Frase de Henry para Fanny (MP, Penguin Classics, p. 318, Vol. III, cap 3)
A professora da Faculdade de Inglês de Oxford e especialista em Austen, autora do prefácio de MP das edições Penguin, das Memórias de Jane Austen pelo sobrinho e uma das principais responsáveis pelo projeto de digitalização dos manuscritos de Austen, Kathryn Sutherland, traz muitas reflexões interessantíssimas (considero essa uma das melhores introduções à MP). Em um desses achados, a professora Sutherland associa o lugar de Mansfield Park ao paraíso perdido e sugere que Fanny e Edmond seriam uma espécie de personagens modelares de uma certa idéia progressista da leitura do Evangelho dentro da Ingreja Anglicana.
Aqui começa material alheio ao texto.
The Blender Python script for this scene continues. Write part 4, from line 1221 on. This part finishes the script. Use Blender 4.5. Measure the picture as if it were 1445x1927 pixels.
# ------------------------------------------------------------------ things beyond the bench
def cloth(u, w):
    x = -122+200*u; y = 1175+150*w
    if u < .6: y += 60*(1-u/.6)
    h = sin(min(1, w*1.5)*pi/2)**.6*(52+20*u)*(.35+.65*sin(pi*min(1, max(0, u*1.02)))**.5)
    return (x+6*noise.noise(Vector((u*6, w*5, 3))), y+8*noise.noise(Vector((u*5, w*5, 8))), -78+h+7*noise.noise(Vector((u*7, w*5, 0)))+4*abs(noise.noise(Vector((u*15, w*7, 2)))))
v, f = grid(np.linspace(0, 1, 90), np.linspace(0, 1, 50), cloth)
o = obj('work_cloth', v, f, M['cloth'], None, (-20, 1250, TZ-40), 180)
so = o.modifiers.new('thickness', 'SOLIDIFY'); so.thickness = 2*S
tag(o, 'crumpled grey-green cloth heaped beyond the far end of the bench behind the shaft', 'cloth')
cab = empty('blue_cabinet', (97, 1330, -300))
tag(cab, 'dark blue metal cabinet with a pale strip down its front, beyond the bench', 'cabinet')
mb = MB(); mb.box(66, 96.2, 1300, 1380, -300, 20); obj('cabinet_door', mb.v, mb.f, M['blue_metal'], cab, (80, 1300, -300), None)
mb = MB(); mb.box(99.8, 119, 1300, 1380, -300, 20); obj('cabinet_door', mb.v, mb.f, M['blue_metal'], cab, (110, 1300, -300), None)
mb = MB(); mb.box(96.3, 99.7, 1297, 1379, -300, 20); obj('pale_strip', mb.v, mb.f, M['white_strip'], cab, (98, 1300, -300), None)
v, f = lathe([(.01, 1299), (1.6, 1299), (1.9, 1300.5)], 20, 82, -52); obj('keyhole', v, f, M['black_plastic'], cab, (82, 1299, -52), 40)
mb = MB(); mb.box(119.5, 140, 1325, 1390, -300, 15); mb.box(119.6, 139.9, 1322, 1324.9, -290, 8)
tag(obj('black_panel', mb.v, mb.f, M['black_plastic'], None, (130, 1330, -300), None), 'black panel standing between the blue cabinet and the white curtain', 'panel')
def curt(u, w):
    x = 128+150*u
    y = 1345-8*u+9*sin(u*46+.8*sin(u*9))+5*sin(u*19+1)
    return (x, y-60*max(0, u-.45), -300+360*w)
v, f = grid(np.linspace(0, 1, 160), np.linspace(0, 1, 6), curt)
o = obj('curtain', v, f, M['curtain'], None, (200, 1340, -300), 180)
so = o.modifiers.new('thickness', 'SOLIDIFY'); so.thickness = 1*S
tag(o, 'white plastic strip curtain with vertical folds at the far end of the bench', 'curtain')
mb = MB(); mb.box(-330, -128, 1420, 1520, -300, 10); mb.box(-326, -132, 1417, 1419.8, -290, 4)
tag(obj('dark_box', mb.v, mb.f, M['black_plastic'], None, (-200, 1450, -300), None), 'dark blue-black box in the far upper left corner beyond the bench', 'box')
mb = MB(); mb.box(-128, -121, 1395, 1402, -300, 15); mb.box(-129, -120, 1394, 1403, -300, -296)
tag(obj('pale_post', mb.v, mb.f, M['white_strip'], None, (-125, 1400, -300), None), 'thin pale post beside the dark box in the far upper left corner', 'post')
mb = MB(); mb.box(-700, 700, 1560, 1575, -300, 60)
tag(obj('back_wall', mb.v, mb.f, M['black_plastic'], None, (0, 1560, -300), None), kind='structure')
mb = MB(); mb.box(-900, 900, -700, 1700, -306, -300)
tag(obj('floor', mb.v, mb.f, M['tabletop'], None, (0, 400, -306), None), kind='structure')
E que Fanny contribuiria diretamente para a corporificação do que Sutherland chama de a "Eva regenerada": ou seja, que Austen estaria estreitamente afetada por essa visão da mulher mais positiva dentro da sociedade da época, em oposição à imagem da "Eva degenerada" da Igreja Católica tradicional.
Possivelmente dois exemplos de "Evas degeneradas" que foram expulsas do Paraíso: as irmãs Bertram (aqui, Victoria Hamilton como Maria (à esqu) e Justine Wadell como Julia (à dir), na versão de 1999 de Patricia Rozema)
Eu recomendo a todos a leitura atenciosa dessa crítica da professora Sutherland que, infelizmente, eu não posso reproduzir aqui em detalhes, mas só queria dizer sobre os personagens de Henry e Mary Crawford que eles irão se opor aos personagens principais - Fanny Price e Edmond Bertrand - nesse sentido também. O detalhe é que em nenhum momento Fanny se deixa seduzir por Hery, nesse ponto concordo completamente com a professora Sutherland de que esta personagem representa uma espécie de meta da autora a ser alcançada e na qual é muito bem sucedida: Fanny Price resiste às tentações de um mundo decaído e finca os pés nos jardins do seu Paraíso Particular: Mansfield Park, a mansão da qual ela prova ser a genuína herdeira.
Na mesma versão de 99, Alessandro Nivola como Henry Crawford
Seguindo por essa linha, Henry e Mary são os anti-heróis não apenas dentro dos aspectos factuais da narrativa, mas eles se opõem à própria moral cristã do projeto do livro. A uma família (leia-se: sociedade) decadente, onde cada membro se perde em egoísmo, prazeres e irresponsabilidade contrapõe-se uma nova idéia de família e de sociedade, em que a mulher terá um papel preponderante, em que de dentro dos seus portões se observa aqueles que foram expulsos do paraíso (Mansfield Park).
Newby Hall, a locação de MP 2007 (Foto: Jane Austen Portugal).
"She could think of nothing but Mansfield, its beloved inmates, its happy ways. Every thing where she now was, was in full contrast to it. The elegance, propriety, regularity, harmony - and perharps, above all, the peace and tranquility of Mansfield, were brought to her remembrance every hour of the day, by the prevalence of every thing opposite to them here."
(MP, Penguin Classics, p. 363. Vol III, cap. 8).
Quando Fanny está de volta à casa dos pais, essas são as impressões que ela sente sobre Mansfield Park, sua casa adotiva e praticamente o paraíso na terra:
"Ela não conseguia pensar em nada além de Mansfield, seus queridos habitantes e seus hábitos agradáveis. Tudo no lugar em que ela estava mostrava-se em total contraste com isto. A elegância, a civilidade, a regularidade e a harmonia e, talvez, acima de tudo, a paz e a tranquilidade de Mansfield viam-lhe à lembrança a cada hora do dia, pela insistência de tudo oposto a elas aqui."
A título de fim: este é o último post sobre os Oponentes em Jane Austen (a série irá continuar posteriormente, porém voltada a outros autores). Só queria dizer porque não considerei Emma. Acho que esse é o único romance em que Jane Austen quebrou esse padrão de oposição, em que o possível opositor (Frank Churchill) é desconstruído como tal durante toda a narrativa. Deste modo, não saberia como encaixá-lo nesse esquema que, a meu ver, funcionou muito bem em outros romances da autora e de muitos outros autores do século XIX.